Verse 4 puts the answer in terms of marriage to the risen Christ. Verse 6 puts the answer in terms of the renewing work of the Spirit. Verse 6 speaks of serving in the newness of the Spirit. Verse 4 speaks of bearing fruit for God. Both of them base this new life on death to the law.
Verse 4: "Therefore, my brethren, you also were made to die to the Law through the body of Christ, so that you might be joined to another, to Him who was raised from the dead, in order that we might bear fruit for God."
Verse 6: "But now we have been released from the Law, having died to that by which we were bound, so that we serve in newness of the Spirit and not in oldness of the letter."
So, what is your life, justified Christian? Are you a kind of neutral free-floating moral agent that can say, "Let's sin that grace may abound"? No. If you are justified by faith, you are united to Christ by faith. You are married to him. He is the satisfying love of your life. And you bring forth fruit from fellowship with him. Or to put it another way, if you are justified by faith, you are inhabited by the Spirit of Christ and he is not neutral or passive.
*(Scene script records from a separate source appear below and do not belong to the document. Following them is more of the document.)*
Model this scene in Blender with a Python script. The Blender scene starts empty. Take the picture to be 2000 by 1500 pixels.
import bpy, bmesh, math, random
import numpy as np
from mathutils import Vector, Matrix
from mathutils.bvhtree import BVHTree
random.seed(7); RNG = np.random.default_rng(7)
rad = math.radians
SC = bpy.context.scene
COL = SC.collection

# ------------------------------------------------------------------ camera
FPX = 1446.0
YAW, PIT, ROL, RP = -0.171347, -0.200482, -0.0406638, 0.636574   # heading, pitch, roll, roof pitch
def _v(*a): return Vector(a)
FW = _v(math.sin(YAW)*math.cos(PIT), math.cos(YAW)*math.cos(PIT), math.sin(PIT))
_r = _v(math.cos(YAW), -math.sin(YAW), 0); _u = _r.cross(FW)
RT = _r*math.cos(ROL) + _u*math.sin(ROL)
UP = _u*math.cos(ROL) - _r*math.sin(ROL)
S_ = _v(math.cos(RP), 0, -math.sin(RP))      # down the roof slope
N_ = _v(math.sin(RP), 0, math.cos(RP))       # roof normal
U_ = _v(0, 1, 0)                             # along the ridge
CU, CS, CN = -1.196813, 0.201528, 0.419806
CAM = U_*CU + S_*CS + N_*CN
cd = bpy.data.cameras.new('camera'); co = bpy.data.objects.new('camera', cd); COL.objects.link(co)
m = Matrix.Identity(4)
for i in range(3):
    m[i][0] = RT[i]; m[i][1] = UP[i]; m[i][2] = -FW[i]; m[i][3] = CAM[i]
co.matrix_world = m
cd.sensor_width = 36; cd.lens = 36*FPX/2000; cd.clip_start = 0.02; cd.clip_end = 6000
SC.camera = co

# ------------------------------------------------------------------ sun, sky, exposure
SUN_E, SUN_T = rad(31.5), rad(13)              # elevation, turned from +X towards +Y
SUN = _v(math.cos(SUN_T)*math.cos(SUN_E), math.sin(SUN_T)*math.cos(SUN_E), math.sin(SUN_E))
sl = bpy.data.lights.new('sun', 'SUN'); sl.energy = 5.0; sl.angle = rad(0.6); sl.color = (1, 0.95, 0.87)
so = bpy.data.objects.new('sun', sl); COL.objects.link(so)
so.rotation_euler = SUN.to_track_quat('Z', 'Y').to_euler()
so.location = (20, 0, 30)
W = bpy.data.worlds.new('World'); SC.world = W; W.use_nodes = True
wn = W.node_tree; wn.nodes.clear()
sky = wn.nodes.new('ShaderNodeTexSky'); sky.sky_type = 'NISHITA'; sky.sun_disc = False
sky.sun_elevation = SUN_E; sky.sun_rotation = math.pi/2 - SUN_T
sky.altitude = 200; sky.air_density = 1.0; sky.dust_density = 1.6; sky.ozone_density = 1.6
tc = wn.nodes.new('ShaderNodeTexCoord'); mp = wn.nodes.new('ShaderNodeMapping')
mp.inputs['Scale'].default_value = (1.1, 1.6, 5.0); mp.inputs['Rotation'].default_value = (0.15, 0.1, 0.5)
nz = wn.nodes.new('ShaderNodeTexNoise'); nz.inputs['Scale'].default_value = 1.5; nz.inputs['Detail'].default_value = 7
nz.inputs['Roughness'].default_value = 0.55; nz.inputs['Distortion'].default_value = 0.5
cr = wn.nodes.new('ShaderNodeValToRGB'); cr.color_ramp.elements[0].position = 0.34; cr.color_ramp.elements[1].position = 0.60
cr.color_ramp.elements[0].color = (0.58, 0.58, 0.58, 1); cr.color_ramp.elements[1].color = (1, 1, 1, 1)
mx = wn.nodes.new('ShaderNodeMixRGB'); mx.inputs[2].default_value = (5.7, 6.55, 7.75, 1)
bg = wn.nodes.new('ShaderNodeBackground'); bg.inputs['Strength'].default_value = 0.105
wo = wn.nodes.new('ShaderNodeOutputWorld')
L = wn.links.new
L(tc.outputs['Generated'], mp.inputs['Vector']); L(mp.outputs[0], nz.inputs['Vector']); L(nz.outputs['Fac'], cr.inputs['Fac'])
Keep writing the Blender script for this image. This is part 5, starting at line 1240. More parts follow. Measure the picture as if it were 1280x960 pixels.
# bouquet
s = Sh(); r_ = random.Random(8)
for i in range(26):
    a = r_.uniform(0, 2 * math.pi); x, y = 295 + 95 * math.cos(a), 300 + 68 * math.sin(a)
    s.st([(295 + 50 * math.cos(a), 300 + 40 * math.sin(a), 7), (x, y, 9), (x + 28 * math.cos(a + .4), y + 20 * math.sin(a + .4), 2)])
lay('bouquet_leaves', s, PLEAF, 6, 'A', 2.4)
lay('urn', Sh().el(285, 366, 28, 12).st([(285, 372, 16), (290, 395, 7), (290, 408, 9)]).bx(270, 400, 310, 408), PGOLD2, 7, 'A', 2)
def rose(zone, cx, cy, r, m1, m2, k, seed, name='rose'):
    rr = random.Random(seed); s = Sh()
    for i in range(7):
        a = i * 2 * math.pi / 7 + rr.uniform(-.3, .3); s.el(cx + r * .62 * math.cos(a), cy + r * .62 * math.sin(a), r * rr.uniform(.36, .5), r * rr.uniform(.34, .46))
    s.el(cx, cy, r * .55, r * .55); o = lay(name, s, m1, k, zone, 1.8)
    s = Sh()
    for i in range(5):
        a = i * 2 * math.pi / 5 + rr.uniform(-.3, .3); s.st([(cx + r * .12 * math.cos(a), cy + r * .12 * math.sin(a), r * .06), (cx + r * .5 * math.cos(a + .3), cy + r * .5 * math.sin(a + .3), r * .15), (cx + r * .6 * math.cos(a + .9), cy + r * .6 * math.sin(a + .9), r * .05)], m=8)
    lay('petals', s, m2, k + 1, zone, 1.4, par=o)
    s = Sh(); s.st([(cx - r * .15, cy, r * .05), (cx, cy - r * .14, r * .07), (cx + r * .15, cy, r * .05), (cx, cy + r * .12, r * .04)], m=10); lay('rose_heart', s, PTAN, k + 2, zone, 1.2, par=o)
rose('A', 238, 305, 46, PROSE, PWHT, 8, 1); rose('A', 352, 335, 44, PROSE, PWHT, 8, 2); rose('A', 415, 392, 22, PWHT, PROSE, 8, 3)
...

He is at work in you to create a newness of mind and heart that loves and serves.
Therefore we will not sin that grace may abound. Sin will not have dominion over us because we are not under law, but under grace.
And if you wonder today what you must do to be a part of this great salvation, this great justification and this great progressive transformation, the answer is woven through all I have said: trust in Christ as your righteousness and your punishment and your transforming power. Receive him as the treasure of your life, and he will be everything you need.